The application goes like this:
Let there be a random variable $X$, and $X_{1}, X_{2}, X_{3}$ random variables representing a sample of $X$ that has the same distribution as $X$ and that are independent of each other. In order to estimate the mean $m$ of the variable $X$, we use the following function: $$Y=0.6X_{1}+ 0.1X_{2}+ aX_{3}$$ with $a\in R$
What is the condition so that Y is a biased estimator of the mean $m$ of $X$ ?

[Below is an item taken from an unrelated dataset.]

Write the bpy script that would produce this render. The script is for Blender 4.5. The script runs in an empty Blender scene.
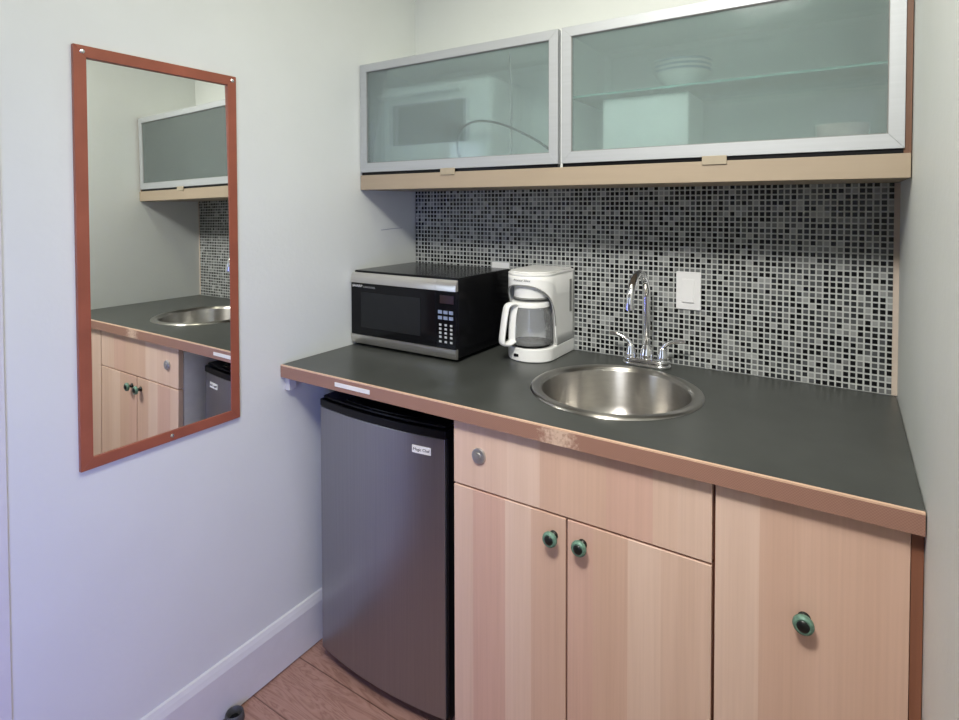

I know that for an estimator $\hat{p}$ to be unbiased the condition is that: $$E(\hat{p})=p$$
But for $Y$ to be biased do we just write: $$m \neq 0.6X_{1}+ 0.1X_{2}+ aX_{3}$$
And compute:
$$a \neq \frac{ -0.6X_{1}-0.1X_{2}+m }{ X_{3} }$$
Is this the condition? I'm not really sure about this. I just got this off the web and I read that the answer is $0.3$ I'm not sure if that's true. But if it is how do we get to that?
Thanks a lot.
The definition of unbiased should say that that equality holds for all values of $p$ in the parameter space. As $p$ changes, then so does $\operatorname E(\widehat p),$ but it should change in such a way that it remains equal to $p.$
You have \begin{align} \operatorname E(Y) & = \operatorname E(0.6X_1+ 0.1X_2+ aX_3) \\[10pt] &= 0.6\operatorname E(X_1) + 0.1\operatorname E(X_2) + a\operatorname E(X_3) \\[10pt] & = 0.6m + 0.1 m + am \\[10pt] & = (0.7+a) m \\[10pt] & = m. \end{align} Solve for $a,$ and you can assume $m\ne0,$ since the definition of unbiasedness says the equality must remain true as $m$ changes.